Everything from the first line to the line containing "C = scene.collection" is to be repeated exactly; nothing past it.

+---+

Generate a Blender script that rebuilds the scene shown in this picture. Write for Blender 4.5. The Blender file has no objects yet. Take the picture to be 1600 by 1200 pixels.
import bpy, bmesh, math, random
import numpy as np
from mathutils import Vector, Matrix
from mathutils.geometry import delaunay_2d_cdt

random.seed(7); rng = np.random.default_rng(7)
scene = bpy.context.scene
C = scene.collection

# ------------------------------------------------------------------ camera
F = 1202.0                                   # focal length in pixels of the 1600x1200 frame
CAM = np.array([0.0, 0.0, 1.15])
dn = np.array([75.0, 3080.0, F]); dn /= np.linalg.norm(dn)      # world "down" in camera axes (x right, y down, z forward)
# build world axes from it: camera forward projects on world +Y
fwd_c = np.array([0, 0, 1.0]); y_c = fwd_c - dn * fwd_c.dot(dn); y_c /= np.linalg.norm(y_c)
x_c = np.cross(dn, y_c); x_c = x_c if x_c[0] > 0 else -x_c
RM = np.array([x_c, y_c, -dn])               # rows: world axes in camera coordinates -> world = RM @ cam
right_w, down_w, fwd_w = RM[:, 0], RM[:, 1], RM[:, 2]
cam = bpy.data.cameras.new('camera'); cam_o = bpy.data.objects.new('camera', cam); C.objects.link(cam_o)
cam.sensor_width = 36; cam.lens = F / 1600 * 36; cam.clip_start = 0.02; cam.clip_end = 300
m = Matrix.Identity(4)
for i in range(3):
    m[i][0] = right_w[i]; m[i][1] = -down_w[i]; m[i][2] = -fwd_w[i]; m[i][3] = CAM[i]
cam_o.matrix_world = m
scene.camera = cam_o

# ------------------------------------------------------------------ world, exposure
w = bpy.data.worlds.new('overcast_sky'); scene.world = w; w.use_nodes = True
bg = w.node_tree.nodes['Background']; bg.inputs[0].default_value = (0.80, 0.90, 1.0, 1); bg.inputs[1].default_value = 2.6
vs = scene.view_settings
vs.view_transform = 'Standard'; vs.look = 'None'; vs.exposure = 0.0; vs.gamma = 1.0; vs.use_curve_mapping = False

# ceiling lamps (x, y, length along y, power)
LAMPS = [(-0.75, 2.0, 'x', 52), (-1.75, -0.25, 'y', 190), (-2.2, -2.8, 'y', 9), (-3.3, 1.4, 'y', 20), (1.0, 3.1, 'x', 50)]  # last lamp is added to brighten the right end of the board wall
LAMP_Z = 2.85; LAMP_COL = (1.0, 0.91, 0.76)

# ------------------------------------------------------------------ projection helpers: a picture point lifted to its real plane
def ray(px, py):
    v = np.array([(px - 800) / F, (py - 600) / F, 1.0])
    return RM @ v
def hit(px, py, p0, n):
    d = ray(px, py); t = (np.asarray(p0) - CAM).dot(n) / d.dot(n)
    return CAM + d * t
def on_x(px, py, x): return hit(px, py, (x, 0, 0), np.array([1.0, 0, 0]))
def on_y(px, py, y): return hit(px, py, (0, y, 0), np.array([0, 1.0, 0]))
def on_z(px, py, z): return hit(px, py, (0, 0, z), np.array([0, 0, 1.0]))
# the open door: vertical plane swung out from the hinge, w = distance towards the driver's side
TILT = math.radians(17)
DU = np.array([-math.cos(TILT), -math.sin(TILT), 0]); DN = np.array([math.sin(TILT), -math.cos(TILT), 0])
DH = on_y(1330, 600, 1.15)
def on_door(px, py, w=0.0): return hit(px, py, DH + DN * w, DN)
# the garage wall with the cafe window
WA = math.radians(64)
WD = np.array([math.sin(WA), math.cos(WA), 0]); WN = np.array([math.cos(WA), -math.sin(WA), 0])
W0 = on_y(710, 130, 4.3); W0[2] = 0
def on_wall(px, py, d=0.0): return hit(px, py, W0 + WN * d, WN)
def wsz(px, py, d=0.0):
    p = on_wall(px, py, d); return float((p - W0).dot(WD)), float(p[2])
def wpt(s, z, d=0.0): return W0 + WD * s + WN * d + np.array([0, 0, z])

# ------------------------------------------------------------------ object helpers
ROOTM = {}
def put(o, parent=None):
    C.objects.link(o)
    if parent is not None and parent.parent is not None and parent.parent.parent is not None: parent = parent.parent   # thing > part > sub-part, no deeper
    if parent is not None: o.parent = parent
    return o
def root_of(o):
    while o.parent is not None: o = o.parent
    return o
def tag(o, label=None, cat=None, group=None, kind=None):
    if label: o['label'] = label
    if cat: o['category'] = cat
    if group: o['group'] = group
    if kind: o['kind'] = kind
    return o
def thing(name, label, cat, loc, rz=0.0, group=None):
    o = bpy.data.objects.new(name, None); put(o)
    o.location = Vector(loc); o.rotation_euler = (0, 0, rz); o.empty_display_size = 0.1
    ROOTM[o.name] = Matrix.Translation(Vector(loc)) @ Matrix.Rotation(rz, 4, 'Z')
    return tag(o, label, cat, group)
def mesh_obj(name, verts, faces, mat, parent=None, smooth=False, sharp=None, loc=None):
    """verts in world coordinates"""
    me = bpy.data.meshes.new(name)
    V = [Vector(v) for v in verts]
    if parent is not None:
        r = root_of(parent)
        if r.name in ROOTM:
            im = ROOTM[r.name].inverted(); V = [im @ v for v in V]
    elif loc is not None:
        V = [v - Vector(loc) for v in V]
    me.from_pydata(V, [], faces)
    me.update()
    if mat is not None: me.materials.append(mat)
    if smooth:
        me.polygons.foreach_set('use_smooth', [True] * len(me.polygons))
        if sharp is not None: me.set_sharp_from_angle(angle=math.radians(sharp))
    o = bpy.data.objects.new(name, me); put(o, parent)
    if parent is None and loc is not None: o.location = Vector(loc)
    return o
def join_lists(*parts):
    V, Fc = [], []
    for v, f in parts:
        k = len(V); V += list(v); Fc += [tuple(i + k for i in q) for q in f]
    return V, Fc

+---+

# [RESULT]
Generate a Blender script that rebuilds the scene shown in this picture. Write for Blender 4.5. The Blender file has no objects yet. Take the picture to be 1600 by 1200 pixels.
import bpy, bmesh, math, random
import numpy as np
from mathutils import Vector, Matrix
from mathutils.geometry import delaunay_2d_cdt

random.seed(7); rng = np.random.default_rng(7)
scene = bpy.context.scene
C = scene.collection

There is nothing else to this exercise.